Diminishing Marginal Utility (DMU) is the idea that while total utility always increases when you consume more, the marginal utility—the satisfaction added by the very last unit consumed—always falls. It’s the "extra" joy that decreases.
For example, a second slice of pizza doesn't give you as much satisfaction as the first one and third slice of pizza is not as delicious as the second one and so on.
The same law is applicable in production theory as well. As you increase one factor input, holding everything else constant the marginal productivity of the factor declines.
But this law is not only limited to economics and it isapplicable in many other forms in our day-to-day lives, as described below.
The Law of Diminishing Marginal Actress Utility.
When a new actress debuts, the marginal utility is astronomical—the silver screen lights up, and audiences appreciate her presence like a rare cinematic event. But because commercial cinema is relentless, directors quickly cast her in every single project, running her through the same formulaic item numbers and romantic subplots. By the time she is asked to play the exact same glamorous, decorative role for the umpteenth time, the audience's utility curve has completely flattened out. Familiarity breeds immediate boredom.

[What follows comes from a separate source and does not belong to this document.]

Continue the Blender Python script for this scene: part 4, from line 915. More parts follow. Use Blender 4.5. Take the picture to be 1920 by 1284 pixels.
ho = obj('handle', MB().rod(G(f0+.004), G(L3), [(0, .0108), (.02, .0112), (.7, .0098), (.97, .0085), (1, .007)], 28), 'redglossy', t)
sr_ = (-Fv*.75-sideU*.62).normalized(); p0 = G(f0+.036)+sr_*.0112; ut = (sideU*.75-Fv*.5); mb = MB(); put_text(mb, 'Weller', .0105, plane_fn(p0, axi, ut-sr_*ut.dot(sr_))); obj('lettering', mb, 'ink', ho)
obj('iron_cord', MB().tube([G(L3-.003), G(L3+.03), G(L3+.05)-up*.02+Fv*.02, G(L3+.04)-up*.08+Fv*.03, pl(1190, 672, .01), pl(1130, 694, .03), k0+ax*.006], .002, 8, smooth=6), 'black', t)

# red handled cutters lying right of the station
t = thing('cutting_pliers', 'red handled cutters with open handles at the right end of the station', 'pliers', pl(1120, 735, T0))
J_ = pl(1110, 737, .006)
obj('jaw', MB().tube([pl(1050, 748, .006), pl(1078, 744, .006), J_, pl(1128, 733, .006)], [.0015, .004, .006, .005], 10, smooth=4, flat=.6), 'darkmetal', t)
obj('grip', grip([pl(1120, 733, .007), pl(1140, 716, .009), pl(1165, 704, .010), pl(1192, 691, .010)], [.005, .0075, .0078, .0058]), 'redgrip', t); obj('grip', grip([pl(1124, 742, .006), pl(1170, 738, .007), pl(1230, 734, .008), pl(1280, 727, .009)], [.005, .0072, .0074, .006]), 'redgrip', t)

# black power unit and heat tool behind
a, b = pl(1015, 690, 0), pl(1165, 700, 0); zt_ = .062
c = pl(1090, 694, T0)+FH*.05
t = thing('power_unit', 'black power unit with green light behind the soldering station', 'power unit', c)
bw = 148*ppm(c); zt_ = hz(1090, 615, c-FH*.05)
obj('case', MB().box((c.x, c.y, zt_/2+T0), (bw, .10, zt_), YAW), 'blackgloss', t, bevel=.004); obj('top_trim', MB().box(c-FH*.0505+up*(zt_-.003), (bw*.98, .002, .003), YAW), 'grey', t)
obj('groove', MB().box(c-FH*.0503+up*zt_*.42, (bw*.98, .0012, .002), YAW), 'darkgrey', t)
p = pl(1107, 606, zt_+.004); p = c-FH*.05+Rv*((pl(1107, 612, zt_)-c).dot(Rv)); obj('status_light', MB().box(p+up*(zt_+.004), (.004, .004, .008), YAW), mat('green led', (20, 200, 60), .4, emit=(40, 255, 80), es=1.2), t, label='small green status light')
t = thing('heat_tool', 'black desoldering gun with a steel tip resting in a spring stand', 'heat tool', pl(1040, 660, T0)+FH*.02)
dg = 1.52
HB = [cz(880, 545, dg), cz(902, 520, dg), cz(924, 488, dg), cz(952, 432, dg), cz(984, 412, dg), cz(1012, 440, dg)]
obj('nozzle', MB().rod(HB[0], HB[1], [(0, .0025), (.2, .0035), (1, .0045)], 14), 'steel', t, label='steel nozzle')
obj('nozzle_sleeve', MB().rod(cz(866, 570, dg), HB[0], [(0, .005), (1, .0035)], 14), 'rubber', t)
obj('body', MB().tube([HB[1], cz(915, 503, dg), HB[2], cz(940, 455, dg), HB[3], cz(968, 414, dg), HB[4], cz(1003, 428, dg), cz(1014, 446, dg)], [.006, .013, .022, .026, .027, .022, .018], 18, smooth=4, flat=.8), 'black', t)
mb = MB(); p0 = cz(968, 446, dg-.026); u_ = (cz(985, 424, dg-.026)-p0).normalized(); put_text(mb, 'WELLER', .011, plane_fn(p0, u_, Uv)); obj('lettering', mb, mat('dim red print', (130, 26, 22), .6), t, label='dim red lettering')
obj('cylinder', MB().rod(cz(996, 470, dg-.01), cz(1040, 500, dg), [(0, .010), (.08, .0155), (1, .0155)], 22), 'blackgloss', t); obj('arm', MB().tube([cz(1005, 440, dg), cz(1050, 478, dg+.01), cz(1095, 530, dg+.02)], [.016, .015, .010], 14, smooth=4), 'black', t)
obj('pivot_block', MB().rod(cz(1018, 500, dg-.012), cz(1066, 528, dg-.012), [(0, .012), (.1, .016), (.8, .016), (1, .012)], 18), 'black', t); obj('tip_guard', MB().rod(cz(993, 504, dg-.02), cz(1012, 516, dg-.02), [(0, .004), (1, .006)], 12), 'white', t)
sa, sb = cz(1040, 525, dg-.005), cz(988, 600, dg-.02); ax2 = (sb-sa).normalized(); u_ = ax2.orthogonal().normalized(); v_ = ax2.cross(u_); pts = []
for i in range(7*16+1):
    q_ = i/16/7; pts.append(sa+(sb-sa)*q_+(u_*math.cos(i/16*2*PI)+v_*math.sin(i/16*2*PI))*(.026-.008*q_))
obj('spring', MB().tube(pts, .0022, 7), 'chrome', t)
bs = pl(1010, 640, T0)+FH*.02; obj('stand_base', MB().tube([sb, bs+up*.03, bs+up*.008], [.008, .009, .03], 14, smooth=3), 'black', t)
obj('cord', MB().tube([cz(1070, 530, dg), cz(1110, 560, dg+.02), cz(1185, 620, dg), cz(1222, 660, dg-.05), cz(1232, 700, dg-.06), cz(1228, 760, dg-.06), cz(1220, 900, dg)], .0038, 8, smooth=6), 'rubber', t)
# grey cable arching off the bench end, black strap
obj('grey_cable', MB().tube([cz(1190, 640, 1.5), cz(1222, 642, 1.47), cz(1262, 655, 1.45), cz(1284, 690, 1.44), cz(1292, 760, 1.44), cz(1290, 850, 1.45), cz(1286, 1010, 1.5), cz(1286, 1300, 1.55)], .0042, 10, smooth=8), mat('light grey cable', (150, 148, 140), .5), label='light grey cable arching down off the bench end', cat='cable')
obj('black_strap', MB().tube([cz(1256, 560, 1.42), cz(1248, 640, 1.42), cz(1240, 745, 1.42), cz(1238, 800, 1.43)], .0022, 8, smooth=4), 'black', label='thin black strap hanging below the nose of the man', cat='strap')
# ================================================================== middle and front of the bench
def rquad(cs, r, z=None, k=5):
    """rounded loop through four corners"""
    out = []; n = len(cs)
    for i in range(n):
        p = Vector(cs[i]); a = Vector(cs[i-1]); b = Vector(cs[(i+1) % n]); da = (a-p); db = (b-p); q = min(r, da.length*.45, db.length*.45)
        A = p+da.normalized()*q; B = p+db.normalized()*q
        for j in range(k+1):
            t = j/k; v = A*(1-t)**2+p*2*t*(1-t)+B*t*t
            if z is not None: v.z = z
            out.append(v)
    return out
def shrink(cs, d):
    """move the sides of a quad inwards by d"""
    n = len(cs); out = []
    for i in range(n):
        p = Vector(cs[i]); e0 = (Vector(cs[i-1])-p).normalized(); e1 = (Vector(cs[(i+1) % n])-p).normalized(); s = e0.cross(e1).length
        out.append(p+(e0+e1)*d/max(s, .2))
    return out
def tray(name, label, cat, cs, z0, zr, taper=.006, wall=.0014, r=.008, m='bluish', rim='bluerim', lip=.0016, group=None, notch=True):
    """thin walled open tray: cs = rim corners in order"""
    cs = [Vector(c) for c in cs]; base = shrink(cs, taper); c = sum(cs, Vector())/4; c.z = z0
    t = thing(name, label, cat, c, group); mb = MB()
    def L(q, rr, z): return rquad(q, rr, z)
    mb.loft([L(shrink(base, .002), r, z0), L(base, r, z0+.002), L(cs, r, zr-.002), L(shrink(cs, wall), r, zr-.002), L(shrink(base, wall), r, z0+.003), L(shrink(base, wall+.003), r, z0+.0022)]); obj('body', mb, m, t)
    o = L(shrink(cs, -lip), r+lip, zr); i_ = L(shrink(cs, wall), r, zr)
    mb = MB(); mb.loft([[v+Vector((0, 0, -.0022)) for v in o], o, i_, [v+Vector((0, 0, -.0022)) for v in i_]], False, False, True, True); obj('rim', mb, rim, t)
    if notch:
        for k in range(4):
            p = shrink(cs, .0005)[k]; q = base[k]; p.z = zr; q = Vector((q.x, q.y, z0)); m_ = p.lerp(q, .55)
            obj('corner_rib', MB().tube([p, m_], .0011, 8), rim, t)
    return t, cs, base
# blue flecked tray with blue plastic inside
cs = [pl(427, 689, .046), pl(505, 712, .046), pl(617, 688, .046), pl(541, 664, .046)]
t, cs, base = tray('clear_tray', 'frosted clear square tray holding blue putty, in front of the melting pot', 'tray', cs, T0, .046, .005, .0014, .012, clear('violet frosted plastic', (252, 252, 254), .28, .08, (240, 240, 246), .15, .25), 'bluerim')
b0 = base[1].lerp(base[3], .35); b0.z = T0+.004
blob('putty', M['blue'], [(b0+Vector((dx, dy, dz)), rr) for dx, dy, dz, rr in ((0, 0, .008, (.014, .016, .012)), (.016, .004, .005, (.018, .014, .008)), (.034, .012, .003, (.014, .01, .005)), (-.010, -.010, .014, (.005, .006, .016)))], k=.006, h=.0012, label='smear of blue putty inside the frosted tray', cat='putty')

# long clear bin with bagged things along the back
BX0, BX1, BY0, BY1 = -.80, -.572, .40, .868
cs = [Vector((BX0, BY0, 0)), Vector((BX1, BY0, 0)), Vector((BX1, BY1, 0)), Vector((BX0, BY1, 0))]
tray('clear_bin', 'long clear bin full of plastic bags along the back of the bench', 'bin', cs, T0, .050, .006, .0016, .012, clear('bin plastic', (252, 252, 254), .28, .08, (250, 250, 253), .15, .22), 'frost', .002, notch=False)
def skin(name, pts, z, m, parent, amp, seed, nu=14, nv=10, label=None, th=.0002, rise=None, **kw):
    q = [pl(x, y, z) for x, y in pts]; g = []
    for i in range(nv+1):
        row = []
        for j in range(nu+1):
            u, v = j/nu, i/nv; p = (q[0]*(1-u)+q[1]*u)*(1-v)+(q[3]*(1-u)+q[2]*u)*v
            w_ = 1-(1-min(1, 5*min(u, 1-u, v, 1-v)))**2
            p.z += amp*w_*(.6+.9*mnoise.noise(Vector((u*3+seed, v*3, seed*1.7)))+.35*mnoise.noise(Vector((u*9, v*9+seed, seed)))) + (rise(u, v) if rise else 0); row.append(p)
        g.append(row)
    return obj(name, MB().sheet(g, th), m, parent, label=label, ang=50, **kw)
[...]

This economic fatigue is brutally evident in the industry's metrics: the commercial lifespan of a lead actress in India is notoriously, shockingly shorter than that of a lead actor. While male stars can coast on decades of recycled action sequences well into their fifties, an actress faces a steep utility drop-off the second the audience hits total burnout. The box office demands a reset, the baseline drops to zero, and the industry instantly trades her in for the next fresh face to start the high-hype cycle all over again.
The Law of Diminishing Marginal Spouse Utility
During the honeymoon phase, your partner’s snoring is a "cute little purr," and spending 24/7 together yields off-the-charts marginal utility. They are your premium, top-tier luxury asset. Fast forward a few years, and the brutal marginal utility’s stairs kick in. That once-charming laugh now sounds like a dial-up modem, and listening to them recount a minor workplace grievance for the 400th time has a marginal utility of approximately zero.
It’s the ultimate romantic tragedy: Total Utility (your baseline commitment to not getting a divorce) remains high, but the marginal utility of another evening spent debating what to order for dinner drops off a cliff. You’ve consumed so much of each other’s presence that you’ve officially hit the point of marital satiety. Congratulations—you have reached the peak of the curve, where looking at your beloved’s face across the breakfast table provides the exact same emotional thrill as looking at a mildly interesting piece of drywall.
The Law of Diminishing Marginal Political Utility.
When a new neta arrives on the scene, the marginal utility is astronomical. They haven’t broken a single promise yet, so they look like a God-sent angel descending from the heavens to fix all your problems. They speak, and your brain treats it like the first slice of pristine pizza—pure, unadulterated hope. Fast forward a couple of terms, and the Samuelson curve claims another victim. The exact same politician delivering the exact same passionate speech for the 50th time now has the marginal utility of a wet cardboard box. They haven't fundamentally changed, but you’ve consumed so many of their soundbites that you are entirely satiated.
Enter the opposition's "fresh face." Objectively speaking, this new candidate has absolutely nothing of substance to offer and zero track record, but because your utility for the incumbent has hit zero, the fresh face looks like a savior. It’s the ultimate democratic cycle: we don't vote people in because they are competent; we vote them in because our marginal utility for the old guy hit total disutility and we desperately need a new flavor of disappointment.
Ultimately, whether we are talking about a cold slice of pizza, a ten-year marriage, a fast-talking politician in a crisp white kurta, or the fleeting lifespan of a silver screen item dancer, the Law of Diminishing Marginal Utility remains the absolute, undisputed scriptwriter of human experience. It is the cosmic reminder that our brains are fundamentally wired to get bored, adapt, and constantly chase the next hit of novelty. While the total structure of our choices—be it a lifelong commitment or a political system—keeps us glued together, our moment-to-moment happiness is entirely at the mercy of those steadily dropping marginal utility stairs. We don't continue consuming forever because nothing stays a masterpiece when it's served up for the umpteenth time. The curve always wins, the margin always drops, and the only real way to survive its brutal physics is to know exactly when you've hit maximum joy—and step away before the grey block of total burnout sets in.